> _Supplied information_:

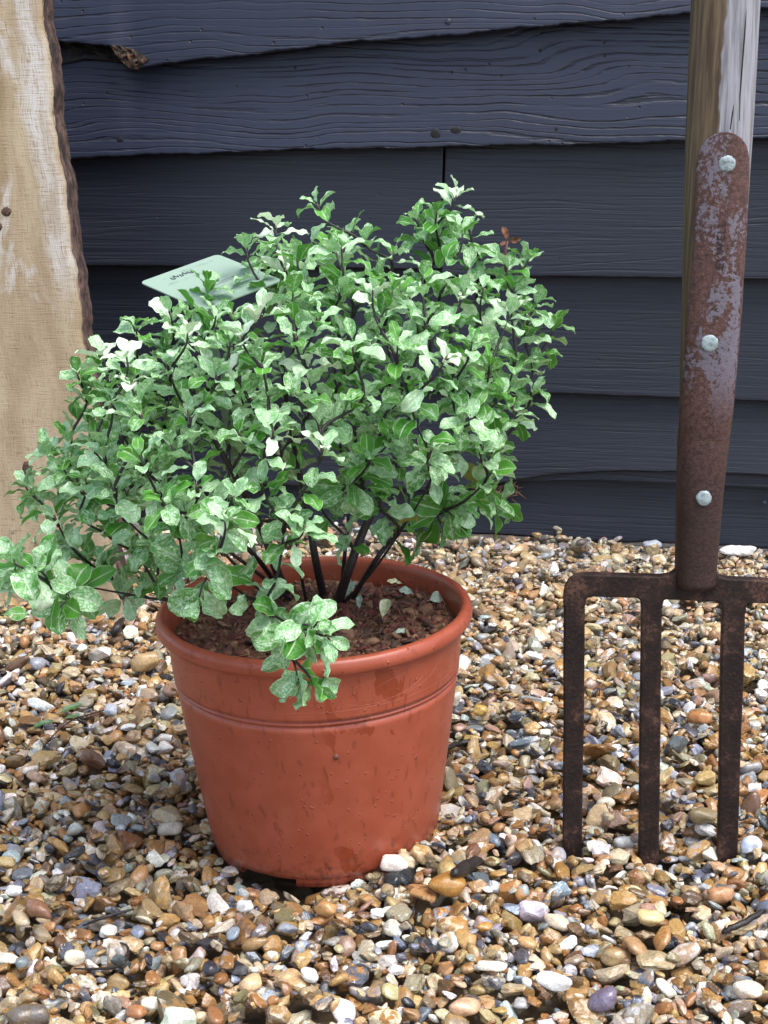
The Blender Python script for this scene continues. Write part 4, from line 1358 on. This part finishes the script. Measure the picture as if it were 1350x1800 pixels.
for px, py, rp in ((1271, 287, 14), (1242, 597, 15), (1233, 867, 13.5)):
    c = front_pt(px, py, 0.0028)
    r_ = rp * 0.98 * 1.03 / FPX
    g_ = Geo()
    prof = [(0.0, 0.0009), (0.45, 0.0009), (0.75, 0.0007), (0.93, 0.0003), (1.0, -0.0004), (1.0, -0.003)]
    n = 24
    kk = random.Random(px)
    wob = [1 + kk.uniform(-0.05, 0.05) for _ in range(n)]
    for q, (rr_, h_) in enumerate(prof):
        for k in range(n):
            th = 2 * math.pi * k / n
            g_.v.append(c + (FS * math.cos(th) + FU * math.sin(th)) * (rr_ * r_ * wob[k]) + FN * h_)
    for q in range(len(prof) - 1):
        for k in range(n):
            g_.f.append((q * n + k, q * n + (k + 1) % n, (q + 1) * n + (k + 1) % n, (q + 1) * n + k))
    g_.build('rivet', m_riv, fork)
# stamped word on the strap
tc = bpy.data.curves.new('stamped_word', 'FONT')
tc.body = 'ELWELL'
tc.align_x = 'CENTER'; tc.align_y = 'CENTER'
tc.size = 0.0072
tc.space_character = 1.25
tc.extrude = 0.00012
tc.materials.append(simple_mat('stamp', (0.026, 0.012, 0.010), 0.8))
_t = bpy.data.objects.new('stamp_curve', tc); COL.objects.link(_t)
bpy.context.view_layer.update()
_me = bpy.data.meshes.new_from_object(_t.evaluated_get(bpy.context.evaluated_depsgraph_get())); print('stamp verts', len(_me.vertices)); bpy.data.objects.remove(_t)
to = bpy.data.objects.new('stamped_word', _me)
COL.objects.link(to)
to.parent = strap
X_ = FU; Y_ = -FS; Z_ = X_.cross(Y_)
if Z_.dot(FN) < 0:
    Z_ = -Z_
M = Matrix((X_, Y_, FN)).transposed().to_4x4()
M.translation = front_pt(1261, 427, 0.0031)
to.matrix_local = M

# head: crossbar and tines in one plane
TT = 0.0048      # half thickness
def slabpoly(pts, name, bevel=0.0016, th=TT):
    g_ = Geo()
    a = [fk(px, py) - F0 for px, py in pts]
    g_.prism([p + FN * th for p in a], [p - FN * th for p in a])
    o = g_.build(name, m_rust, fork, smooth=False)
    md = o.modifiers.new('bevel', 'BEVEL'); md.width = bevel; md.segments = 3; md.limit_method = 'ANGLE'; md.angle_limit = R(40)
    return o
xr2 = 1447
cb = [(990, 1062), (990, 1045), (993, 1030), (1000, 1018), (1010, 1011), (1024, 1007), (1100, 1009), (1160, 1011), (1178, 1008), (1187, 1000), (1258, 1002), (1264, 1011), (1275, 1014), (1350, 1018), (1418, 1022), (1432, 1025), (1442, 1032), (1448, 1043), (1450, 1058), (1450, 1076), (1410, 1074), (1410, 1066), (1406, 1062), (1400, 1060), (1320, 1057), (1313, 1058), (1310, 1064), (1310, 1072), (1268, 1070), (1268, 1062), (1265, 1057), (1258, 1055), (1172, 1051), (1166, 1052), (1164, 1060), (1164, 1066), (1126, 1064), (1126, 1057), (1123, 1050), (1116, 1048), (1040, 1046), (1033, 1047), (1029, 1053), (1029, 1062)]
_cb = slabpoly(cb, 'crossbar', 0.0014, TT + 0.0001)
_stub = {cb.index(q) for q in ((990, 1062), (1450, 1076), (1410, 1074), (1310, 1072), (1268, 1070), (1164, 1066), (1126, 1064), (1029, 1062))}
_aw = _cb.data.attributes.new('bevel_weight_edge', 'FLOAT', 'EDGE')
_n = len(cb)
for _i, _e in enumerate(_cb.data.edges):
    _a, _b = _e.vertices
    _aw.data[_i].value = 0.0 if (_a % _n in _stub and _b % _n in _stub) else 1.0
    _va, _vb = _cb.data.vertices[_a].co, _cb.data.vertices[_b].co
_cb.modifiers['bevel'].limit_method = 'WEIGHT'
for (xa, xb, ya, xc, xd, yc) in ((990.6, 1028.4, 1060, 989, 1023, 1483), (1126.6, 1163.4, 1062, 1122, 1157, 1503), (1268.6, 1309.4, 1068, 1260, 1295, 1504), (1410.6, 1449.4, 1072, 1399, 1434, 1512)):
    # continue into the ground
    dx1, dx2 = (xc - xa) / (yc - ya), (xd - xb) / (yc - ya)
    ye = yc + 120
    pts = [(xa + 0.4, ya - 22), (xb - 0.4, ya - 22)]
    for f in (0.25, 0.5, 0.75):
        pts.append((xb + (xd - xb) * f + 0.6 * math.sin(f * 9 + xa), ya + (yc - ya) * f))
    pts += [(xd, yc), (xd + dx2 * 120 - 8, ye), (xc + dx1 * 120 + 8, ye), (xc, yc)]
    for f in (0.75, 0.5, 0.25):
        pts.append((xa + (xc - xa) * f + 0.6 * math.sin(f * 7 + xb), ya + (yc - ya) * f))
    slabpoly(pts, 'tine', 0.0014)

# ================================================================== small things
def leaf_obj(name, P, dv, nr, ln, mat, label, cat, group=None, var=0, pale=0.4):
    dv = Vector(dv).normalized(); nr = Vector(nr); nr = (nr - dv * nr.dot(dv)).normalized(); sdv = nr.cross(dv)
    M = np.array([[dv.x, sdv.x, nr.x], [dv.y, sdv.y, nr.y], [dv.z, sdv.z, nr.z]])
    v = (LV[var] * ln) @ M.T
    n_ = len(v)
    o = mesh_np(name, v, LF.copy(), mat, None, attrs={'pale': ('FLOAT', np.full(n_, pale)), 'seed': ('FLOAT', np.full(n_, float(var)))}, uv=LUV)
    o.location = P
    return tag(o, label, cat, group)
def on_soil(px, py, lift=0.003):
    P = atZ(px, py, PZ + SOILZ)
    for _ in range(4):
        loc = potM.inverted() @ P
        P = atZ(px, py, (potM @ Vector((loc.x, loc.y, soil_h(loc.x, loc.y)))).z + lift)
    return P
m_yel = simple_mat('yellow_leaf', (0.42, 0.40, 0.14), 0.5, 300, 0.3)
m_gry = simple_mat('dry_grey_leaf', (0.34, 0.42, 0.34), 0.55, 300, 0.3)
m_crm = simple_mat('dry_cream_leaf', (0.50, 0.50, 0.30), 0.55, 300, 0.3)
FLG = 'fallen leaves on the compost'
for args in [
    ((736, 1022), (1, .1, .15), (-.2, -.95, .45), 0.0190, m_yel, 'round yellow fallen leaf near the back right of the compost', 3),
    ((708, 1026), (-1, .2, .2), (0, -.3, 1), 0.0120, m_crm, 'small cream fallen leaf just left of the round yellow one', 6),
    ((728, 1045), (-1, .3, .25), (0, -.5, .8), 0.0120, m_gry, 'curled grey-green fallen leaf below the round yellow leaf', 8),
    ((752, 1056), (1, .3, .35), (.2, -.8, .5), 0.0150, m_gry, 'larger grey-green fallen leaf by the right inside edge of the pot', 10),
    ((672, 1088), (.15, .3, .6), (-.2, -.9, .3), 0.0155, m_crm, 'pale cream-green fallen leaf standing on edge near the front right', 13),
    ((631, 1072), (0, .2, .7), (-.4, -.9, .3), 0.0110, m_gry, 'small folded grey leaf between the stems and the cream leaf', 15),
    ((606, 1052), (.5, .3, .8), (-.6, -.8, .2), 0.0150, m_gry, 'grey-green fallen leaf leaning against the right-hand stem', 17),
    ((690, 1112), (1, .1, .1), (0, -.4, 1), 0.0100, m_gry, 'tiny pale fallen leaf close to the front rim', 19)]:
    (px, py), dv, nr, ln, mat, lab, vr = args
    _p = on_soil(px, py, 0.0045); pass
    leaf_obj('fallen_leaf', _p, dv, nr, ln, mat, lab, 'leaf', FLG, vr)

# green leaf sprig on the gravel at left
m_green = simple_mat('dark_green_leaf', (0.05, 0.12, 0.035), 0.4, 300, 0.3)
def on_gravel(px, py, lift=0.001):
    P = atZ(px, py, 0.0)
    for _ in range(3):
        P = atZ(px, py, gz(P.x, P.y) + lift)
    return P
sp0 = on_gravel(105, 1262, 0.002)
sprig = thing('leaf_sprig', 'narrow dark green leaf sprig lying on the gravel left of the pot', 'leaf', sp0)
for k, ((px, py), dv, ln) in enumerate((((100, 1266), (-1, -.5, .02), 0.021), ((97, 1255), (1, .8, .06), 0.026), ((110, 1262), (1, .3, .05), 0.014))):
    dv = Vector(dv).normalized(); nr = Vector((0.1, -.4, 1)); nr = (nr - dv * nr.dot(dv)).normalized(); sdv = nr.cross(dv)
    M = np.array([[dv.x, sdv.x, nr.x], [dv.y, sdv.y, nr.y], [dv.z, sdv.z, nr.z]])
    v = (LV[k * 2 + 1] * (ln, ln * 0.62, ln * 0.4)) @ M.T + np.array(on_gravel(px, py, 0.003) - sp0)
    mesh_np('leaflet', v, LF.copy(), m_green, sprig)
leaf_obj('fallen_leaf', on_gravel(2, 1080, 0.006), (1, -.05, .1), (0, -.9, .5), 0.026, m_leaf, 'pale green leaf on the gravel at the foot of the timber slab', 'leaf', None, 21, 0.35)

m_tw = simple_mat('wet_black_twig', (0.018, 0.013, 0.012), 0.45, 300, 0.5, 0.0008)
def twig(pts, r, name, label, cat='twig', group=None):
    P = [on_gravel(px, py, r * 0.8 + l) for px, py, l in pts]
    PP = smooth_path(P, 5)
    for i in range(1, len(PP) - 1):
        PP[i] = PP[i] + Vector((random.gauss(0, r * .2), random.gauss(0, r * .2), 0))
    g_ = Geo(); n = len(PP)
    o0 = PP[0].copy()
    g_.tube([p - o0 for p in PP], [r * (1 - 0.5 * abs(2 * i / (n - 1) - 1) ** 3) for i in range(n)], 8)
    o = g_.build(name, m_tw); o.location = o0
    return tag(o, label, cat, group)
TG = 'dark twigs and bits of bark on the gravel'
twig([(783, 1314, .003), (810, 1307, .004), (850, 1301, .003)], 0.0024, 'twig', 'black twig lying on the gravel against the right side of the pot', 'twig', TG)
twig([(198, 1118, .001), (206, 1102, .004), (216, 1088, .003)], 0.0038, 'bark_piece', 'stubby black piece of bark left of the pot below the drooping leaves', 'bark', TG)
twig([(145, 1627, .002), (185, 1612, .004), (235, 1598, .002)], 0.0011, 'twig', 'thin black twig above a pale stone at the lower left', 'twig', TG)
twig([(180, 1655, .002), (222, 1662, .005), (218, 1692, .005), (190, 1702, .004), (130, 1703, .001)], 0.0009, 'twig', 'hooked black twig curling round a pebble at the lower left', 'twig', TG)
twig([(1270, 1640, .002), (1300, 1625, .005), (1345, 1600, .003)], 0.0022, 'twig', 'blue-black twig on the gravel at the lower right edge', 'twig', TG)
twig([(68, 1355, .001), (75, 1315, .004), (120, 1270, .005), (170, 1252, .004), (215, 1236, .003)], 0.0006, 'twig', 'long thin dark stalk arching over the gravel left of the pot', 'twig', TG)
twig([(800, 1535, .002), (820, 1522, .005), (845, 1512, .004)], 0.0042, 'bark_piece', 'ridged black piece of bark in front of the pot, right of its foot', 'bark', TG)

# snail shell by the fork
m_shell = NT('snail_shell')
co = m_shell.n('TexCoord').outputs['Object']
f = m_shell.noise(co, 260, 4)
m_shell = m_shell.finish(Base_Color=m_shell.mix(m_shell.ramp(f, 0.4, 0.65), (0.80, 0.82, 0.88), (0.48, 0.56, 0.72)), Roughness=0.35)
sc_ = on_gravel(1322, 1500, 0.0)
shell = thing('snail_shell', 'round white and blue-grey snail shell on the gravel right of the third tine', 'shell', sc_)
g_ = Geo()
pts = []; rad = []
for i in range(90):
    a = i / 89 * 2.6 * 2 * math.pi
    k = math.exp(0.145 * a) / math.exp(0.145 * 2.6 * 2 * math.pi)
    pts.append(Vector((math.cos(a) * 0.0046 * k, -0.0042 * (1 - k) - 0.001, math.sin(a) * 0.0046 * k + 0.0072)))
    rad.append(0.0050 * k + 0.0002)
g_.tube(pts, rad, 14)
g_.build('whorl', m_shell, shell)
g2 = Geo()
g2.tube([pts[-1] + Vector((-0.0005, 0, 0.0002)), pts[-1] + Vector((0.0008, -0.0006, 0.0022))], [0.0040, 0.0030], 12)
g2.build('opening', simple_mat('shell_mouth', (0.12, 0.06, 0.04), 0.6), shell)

> _What needs to be done_:
Repeat, word for word and with no pictures, only the lines running from the beginning of the data to the line that contains "to.matrix_local = M".

> _Written answer_:
The Blender Python script for this scene continues. Write part 4, from line 1358 on. This part finishes the script. Measure the picture as if it were 1350x1800 pixels.
for px, py, rp in ((1271, 287, 14), (1242, 597, 15), (1233, 867, 13.5)):
    c = front_pt(px, py, 0.0028)
    r_ = rp * 0.98 * 1.03 / FPX
    g_ = Geo()
    prof = [(0.0, 0.0009), (0.45, 0.0009), (0.75, 0.0007), (0.93, 0.0003), (1.0, -0.0004), (1.0, -0.003)]
    n = 24
    kk = random.Random(px)
    wob = [1 + kk.uniform(-0.05, 0.05) for _ in range(n)]
    for q, (rr_, h_) in enumerate(prof):
        for k in range(n):
            th = 2 * math.pi * k / n
            g_.v.append(c + (FS * math.cos(th) + FU * math.sin(th)) * (rr_ * r_ * wob[k]) + FN * h_)
    for q in range(len(prof) - 1):
        for k in range(n):
            g_.f.append((q * n + k, q * n + (k + 1) % n, (q + 1) * n + (k + 1) % n, (q + 1) * n + k))
    g_.build('rivet', m_riv, fork)
# stamped word on the strap
tc = bpy.data.curves.new('stamped_word', 'FONT')
tc.body = 'ELWELL'
tc.align_x = 'CENTER'; tc.align_y = 'CENTER'
tc.size = 0.0072
tc.space_character = 1.25
tc.extrude = 0.00012
tc.materials.append(simple_mat('stamp', (0.026, 0.012, 0.010), 0.8))
_t = bpy.data.objects.new('stamp_curve', tc); COL.objects.link(_t)
bpy.context.view_layer.update()
_me = bpy.data.meshes.new_from_object(_t.evaluated_get(bpy.context.evaluated_depsgraph_get())); print('stamp verts', len(_me.vertices)); bpy.data.objects.remove(_t)
to = bpy.data.objects.new('stamped_word', _me)
COL.objects.link(to)
to.parent = strap
X_ = FU; Y_ = -FS; Z_ = X_.cross(Y_)
if Z_.dot(FN) < 0:
    Z_ = -Z_
M = Matrix((X_, Y_, FN)).transposed().to_4x4()
M.translation = front_pt(1261, 427, 0.0031)
to.matrix_local = M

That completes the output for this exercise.